Fast forward almost twenty years. I’m an adult woman, a mom, an employee, a business owner, and fully self-sufficient. Life looks completely different. My mindset is completely different. And yet, the first time I dyed my hair again, I felt “it”, that same spark of rebellion. But this time it wasn’t about breaking rules, it was about breaking free. It was an awakening.
That feeling? I want EVERY Black girl and woman I meet to have it. To bottle it up and hand it over like, “Here, this is yours. Breathe it in”. Because even if you grow up in a home that loves and nurtures you, the world still has its whispers. Don’t be too bold. Don’t be too LOUD. Don’t be too visible. And over time, those whispers can chip away at you. Sometimes it’s not even strangers, it’s people who look just like you, telling you to sit down, keep quiet, and eat your food with your head down, or risk losing your place at the table.

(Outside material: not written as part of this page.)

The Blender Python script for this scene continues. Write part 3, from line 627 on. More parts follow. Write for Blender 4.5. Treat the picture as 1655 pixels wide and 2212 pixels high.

But here’s the truth: if you can’t bring your full self to the table, it was never your table to begin with. And if you can’t bring your full self into your style, it was never really your style.
That’s why I created Style Rehab. Rehabilitation, in its truest sense, is restoring someone to their full health, privileges, and identity after something has tried to strip it away. And you can’t restore someone’s full self if they’ve only been allowed to paint with two colors from the rainbow.
“Fashion is one of the purest forms of self-expression that we have at our disposal as humans. The way we dress is a reflection of how we feel and who we are. ”
In Style Rehab, I help you reconnect the parts of your personality that have been dulled, muted, or buried under other people’s projections and then align them with a style that speaks your language. So your outward appearance doesn’t just reflect you, it amplifies you.
Because once you see yourself in your fullest format, sans the shadows and whispers, you’ll never want to go back. And you’ll never let anyone or anything dim you again.